DBO(Design, Build and Operate)方式による佐賀市下水汚泥堆肥化事業

 佐賀市(環境下水道部)の下水浄化センターでは、DBO事業(『佐賀市下水汚泥堆肥化事業』)により、2009年10月から下水汚泥の堆肥化施設が供用開始されています。これは、共和化工㈱を代表企業とし、㈱山有、林建設㈱、佐賀環境整備㈱の4社のコンソーシアムが出資するSPC、㈱S&K佐賀が運営するもので、脱水汚泥(消化工程を経た後の消化汚泥を脱水したもの)の処理能力は日量30t(ウェットベース)、維持管理運営期間は2024年度末までの約15年間となっています。

 YM菌と名付けられたバチルス属に属する好熱微生物を種菌として使用するシステムで、80~90℃以上という超高温好気条件下で短期間で有機物を発酵分解することが特徴の一つとなっています。現在のところ、製品コンポストの引き取りを含めて、運営は順調に推移しているようです。


図-3 佐賀市下水汚泥堆肥化施設の全景写真
(㈱S&K佐賀のパンフレットによる。画面左下は既存の汚泥脱水機棟)

㈱福永微生物研究所による堆肥化施設

 兵庫県に本社をおく機械・環境エンジニアリング会社、㈱福永微生物研究所は、TF菌と命名された独自の土壌微生物活性菌群を種菌として、下水汚泥や畜糞尿などをコンポスト化する施設を開発しており、実施設が岡山県美作市と大分県阿蘇町で稼働中です。

 このうち岡山県美作市にある同社の施設では、下水汚泥(農業集落排水施設)、食品残渣、牛糞等を受け入れ、おが屑を副資材として混入し、約1ヶ月の発酵工程、約3ヶ月の熟成工程を経て製品化されています。材料の含水率、温度とpHを厳密に管理することと、十分な熟成期間を取ることが、発酵工程におけるアンモニア等の臭気の発生を抑制するとともに、製品の品質を向上させるために特に重要であるそうです。
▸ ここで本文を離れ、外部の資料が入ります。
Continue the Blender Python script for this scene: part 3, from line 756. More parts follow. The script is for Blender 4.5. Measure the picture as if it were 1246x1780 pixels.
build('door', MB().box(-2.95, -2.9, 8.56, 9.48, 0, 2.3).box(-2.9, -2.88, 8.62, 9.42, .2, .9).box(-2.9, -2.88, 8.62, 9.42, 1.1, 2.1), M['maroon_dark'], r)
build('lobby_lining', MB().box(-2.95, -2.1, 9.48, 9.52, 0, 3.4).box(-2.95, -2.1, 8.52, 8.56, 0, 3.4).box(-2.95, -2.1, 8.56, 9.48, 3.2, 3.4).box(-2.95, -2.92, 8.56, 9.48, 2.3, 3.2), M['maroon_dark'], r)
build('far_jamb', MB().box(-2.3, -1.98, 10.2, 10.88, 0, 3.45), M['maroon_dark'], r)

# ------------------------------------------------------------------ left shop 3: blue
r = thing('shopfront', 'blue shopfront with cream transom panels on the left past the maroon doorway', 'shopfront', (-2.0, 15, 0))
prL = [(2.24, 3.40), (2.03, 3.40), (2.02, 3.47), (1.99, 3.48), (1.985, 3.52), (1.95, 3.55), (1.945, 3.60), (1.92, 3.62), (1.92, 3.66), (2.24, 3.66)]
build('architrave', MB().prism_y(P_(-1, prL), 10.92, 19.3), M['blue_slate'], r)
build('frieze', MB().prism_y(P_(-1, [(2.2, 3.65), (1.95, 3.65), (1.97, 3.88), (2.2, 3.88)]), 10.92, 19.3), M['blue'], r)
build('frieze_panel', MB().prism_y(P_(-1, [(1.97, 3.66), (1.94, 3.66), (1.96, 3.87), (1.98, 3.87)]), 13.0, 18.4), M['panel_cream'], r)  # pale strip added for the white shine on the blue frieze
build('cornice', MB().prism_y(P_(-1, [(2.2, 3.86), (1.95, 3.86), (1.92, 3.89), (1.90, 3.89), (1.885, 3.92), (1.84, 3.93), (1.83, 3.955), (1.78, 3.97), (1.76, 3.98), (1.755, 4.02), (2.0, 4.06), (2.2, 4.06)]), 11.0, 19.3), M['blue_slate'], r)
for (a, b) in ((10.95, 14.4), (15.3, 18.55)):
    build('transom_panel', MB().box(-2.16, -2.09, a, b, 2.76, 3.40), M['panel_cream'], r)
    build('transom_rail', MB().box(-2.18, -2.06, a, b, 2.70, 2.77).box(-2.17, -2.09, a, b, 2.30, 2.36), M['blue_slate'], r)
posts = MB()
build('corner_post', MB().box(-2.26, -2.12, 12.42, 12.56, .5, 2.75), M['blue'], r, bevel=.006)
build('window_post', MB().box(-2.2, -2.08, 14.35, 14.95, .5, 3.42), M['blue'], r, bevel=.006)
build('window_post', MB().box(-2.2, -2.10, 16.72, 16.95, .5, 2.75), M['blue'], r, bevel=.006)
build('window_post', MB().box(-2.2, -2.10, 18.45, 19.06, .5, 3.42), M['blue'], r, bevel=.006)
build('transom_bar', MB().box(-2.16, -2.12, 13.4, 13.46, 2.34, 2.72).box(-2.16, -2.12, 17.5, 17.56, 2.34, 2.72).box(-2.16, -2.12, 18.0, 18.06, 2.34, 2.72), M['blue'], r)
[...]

発酵工程における通気は、「TFリサイクルマシ-ン」と名付けられたスクープ式の自走撹拌搬送ロボットで自動化されている点も特徴となっています。

 この美作市にある施設で年間14,000t余り生産されるコンポスト製品は、全量が完売されているとのことです。下水汚泥を原料とした堆肥化製品が売れるか売れないかは、一にも二にも製品の品質いかんで、品質が安定し、肥効が確かなものであれば、多少値段が高くても確実に捌けるようです。

 

図-4 ㈱福永微生物研究所岡山工場における堆肥化施設
(写真はTFリサイクルマシ-ン)


■PFI事業により期待されるコーディネート効果

 下水道を中心とするバイオマスの利活用を成功させるためには、需要と供給をうまく結びつけるコーディネーターの存在が不可欠です。すなわち、下水道やし尿、浄化槽汚泥の処理場、食品残渣やおが屑などの発生源、再生処理業者、地場の建設業者、融資金融機関など、行政・民間双方に潜在する関係者をいかにうまく発見し、組み合わせるかがカギとなります。

 上記、黒部市下水道のPFI事業で2008年9月に公表された募集要項では、下水汚泥と一体処理するバイオマスのうち、事業系食品残渣としてコーヒー粕を指定する一方で、処理対象物の追加提案を許容する内容となっていました。このように、PFI事業やDBO事業として民間事業者の提案を募るなかで、応募者側にコーディネーターとしての役割を期待することも可能でしょう。ただし、募集の前に行政側で十分な下調べをしておく必要があることはいうまでもありません。